WHAT IS BEING ASKED: Exclude images, then output the remaining data verbatim.

DATA BLOCK:
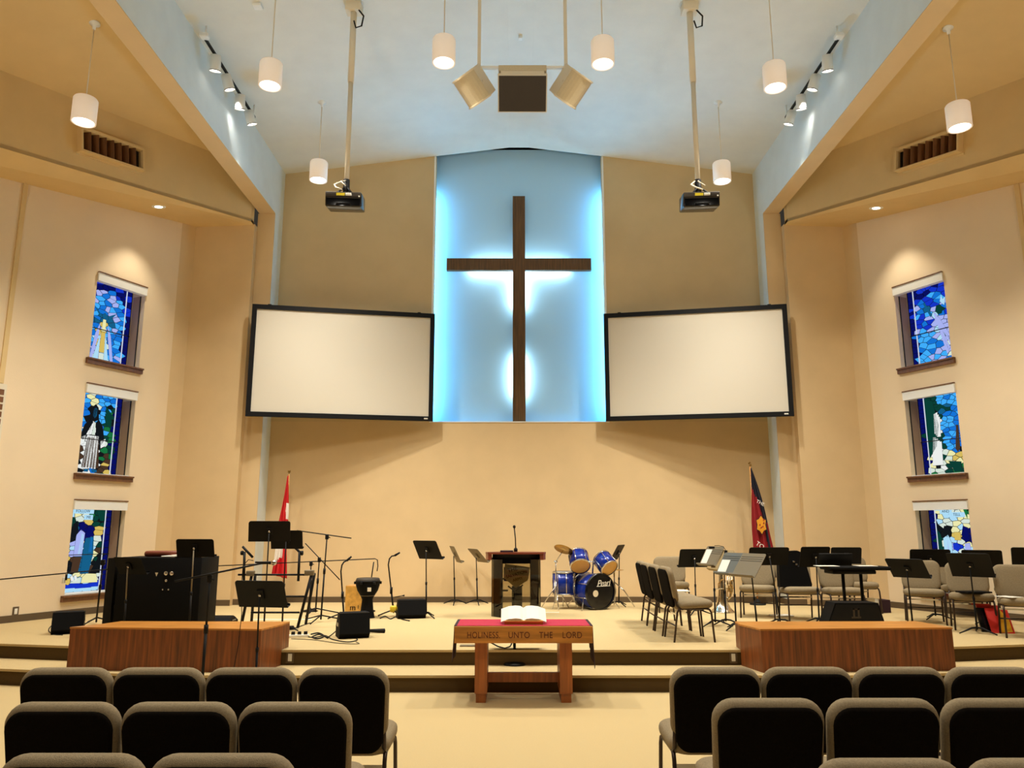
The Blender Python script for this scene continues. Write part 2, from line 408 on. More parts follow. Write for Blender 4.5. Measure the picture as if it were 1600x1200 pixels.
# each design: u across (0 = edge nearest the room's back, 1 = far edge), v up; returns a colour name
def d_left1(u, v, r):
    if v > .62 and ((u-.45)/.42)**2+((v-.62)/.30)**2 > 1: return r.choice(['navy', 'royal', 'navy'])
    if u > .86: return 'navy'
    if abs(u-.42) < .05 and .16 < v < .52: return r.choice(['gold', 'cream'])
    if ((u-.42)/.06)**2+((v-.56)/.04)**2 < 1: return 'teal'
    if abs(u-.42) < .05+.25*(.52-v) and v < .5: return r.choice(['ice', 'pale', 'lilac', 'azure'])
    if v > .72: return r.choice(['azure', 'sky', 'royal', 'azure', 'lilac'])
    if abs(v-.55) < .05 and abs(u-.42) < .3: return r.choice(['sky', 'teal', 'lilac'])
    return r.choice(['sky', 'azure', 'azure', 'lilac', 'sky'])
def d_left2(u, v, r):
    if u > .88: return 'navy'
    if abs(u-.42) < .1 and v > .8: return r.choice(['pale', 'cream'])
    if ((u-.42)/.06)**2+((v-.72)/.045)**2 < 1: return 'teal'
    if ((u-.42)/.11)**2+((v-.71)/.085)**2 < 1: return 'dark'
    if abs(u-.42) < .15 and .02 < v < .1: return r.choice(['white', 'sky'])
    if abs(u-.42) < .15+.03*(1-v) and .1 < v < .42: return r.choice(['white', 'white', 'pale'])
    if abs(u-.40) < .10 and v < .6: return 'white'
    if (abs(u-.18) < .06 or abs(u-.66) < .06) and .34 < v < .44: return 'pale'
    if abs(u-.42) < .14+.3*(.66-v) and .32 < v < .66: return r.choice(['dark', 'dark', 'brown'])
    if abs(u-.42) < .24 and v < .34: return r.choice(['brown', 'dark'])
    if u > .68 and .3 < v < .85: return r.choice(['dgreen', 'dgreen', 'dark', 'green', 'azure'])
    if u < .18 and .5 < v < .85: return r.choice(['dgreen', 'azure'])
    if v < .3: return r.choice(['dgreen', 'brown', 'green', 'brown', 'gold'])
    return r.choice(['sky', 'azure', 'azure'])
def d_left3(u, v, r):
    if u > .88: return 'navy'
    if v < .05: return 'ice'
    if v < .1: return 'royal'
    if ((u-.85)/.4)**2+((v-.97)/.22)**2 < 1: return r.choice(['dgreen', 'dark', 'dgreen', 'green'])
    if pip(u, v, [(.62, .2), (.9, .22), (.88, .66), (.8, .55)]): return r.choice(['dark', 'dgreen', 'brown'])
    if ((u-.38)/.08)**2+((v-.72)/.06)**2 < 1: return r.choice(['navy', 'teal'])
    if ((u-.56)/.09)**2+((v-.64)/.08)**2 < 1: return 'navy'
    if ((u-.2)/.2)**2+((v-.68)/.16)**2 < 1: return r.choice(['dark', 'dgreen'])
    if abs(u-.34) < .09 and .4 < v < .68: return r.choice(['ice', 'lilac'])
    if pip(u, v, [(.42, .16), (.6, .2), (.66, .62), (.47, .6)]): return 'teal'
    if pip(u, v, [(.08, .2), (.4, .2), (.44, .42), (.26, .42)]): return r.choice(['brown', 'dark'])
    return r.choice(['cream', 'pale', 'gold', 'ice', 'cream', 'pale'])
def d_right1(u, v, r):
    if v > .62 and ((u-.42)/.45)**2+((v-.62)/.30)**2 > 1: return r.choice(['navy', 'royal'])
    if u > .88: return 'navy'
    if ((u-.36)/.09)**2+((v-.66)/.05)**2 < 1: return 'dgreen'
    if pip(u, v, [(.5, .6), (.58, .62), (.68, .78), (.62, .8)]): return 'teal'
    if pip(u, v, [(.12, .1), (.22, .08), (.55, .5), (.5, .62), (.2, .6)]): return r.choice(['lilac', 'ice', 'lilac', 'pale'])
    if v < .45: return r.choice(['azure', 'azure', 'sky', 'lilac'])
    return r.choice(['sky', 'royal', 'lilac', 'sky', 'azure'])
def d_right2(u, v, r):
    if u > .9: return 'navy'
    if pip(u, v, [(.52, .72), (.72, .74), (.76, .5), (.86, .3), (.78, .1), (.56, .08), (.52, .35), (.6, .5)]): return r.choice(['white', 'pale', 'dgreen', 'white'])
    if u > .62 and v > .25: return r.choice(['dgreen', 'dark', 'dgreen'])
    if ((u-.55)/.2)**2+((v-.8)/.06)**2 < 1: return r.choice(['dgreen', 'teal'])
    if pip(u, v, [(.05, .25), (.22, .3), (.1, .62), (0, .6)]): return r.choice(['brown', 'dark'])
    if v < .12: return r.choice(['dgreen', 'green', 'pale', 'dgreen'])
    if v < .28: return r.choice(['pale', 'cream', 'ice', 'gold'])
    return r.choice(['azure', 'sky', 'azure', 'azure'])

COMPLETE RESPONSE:
The Blender Python script for this scene continues. Write part 2, from line 408 on. More parts follow. Write for Blender 4.5. Measure the picture as if it were 1600x1200 pixels.
# each design: u across (0 = edge nearest the room's back, 1 = far edge), v up; returns a colour name
def d_left1(u, v, r):
    if v > .62 and ((u-.45)/.42)**2+((v-.62)/.30)**2 > 1: return r.choice(['navy', 'royal', 'navy'])
    if u > .86: return 'navy'
    if abs(u-.42) < .05 and .16 < v < .52: return r.choice(['gold', 'cream'])
    if ((u-.42)/.06)**2+((v-.56)/.04)**2 < 1: return 'teal'
    if abs(u-.42) < .05+.25*(.52-v) and v < .5: return r.choice(['ice', 'pale', 'lilac', 'azure'])
    if v > .72: return r.choice(['azure', 'sky', 'royal', 'azure', 'lilac'])
    if abs(v-.55) < .05 and abs(u-.42) < .3: return r.choice(['sky', 'teal', 'lilac'])
    return r.choice(['sky', 'azure', 'azure', 'lilac', 'sky'])
def d_left2(u, v, r):
    if u > .88: return 'navy'
    if abs(u-.42) < .1 and v > .8: return r.choice(['pale', 'cream'])
    if ((u-.42)/.06)**2+((v-.72)/.045)**2 < 1: return 'teal'
    if ((u-.42)/.11)**2+((v-.71)/.085)**2 < 1: return 'dark'
    if abs(u-.42) < .15 and .02 < v < .1: return r.choice(['white', 'sky'])
    if abs(u-.42) < .15+.03*(1-v) and .1 < v < .42: return r.choice(['white', 'white', 'pale'])
    if abs(u-.40) < .10 and v < .6: return 'white'
    if (abs(u-.18) < .06 or abs(u-.66) < .06) and .34 < v < .44: return 'pale'
    if abs(u-.42) < .14+.3*(.66-v) and .32 < v < .66: return r.choice(['dark', 'dark', 'brown'])
    if abs(u-.42) < .24 and v < .34: return r.choice(['brown', 'dark'])
    if u > .68 and .3 < v < .85: return r.choice(['dgreen', 'dgreen', 'dark', 'green', 'azure'])
    if u < .18 and .5 < v < .85: return r.choice(['dgreen', 'azure'])
    if v < .3: return r.choice(['dgreen', 'brown', 'green', 'brown', 'gold'])
    return r.choice(['sky', 'azure', 'azure'])
def d_left3(u, v, r):
    if u > .88: return 'navy'
    if v < .05: return 'ice'
    if v < .1: return 'royal'
    if ((u-.85)/.4)**2+((v-.97)/.22)**2 < 1: return r.choice(['dgreen', 'dark', 'dgreen', 'green'])
    if pip(u, v, [(.62, .2), (.9, .22), (.88, .66), (.8, .55)]): return r.choice(['dark', 'dgreen', 'brown'])
    if ((u-.38)/.08)**2+((v-.72)/.06)**2 < 1: return r.choice(['navy', 'teal'])
    if ((u-.56)/.09)**2+((v-.64)/.08)**2 < 1: return 'navy'
    if ((u-.2)/.2)**2+((v-.68)/.16)**2 < 1: return r.choice(['dark', 'dgreen'])
    if abs(u-.34) < .09 and .4 < v < .68: return r.choice(['ice', 'lilac'])
    if pip(u, v, [(.42, .16), (.6, .2), (.66, .62), (.47, .6)]): return 'teal'
    if pip(u, v, [(.08, .2), (.4, .2), (.44, .42), (.26, .42)]): return r.choice(['brown', 'dark'])
    return r.choice(['cream', 'pale', 'gold', 'ice', 'cream', 'pale'])
def d_right1(u, v, r):
    if v > .62 and ((u-.42)/.45)**2+((v-.62)/.30)**2 > 1: return r.choice(['navy', 'royal'])
    if u > .88: return 'navy'
    if ((u-.36)/.09)**2+((v-.66)/.05)**2 < 1: return 'dgreen'
    if pip(u, v, [(.5, .6), (.58, .62), (.68, .78), (.62, .8)]): return 'teal'
    if pip(u, v, [(.12, .1), (.22, .08), (.55, .5), (.5, .62), (.2, .6)]): return r.choice(['lilac', 'ice', 'lilac', 'pale'])
    if v < .45: return r.choice(['azure', 'azure', 'sky', 'lilac'])
    return r.choice(['sky', 'royal', 'lilac', 'sky', 'azure'])
def d_right2(u, v, r):
    if u > .9: return 'navy'
    if pip(u, v, [(.52, .72), (.72, .74), (.76, .5), (.86, .3), (.78, .1), (.56, .08), (.52, .35), (.6, .5)]): return r.choice(['white', 'pale', 'dgreen', 'white'])
    if u > .62 and v > .25: return r.choice(['dgreen', 'dark', 'dgreen'])
    if ((u-.55)/.2)**2+((v-.8)/.06)**2 < 1: return r.choice(['dgreen', 'teal'])
    if pip(u, v, [(.05, .25), (.22, .3), (.1, .62), (0, .6)]): return r.choice(['brown', 'dark'])
    if v < .12: return r.choice(['dgreen', 'green', 'pale', 'dgreen'])
    if v < .28: return r.choice(['pale', 'cream', 'ice', 'gold'])
    return r.choice(['azure', 'sky', 'azure', 'azure'])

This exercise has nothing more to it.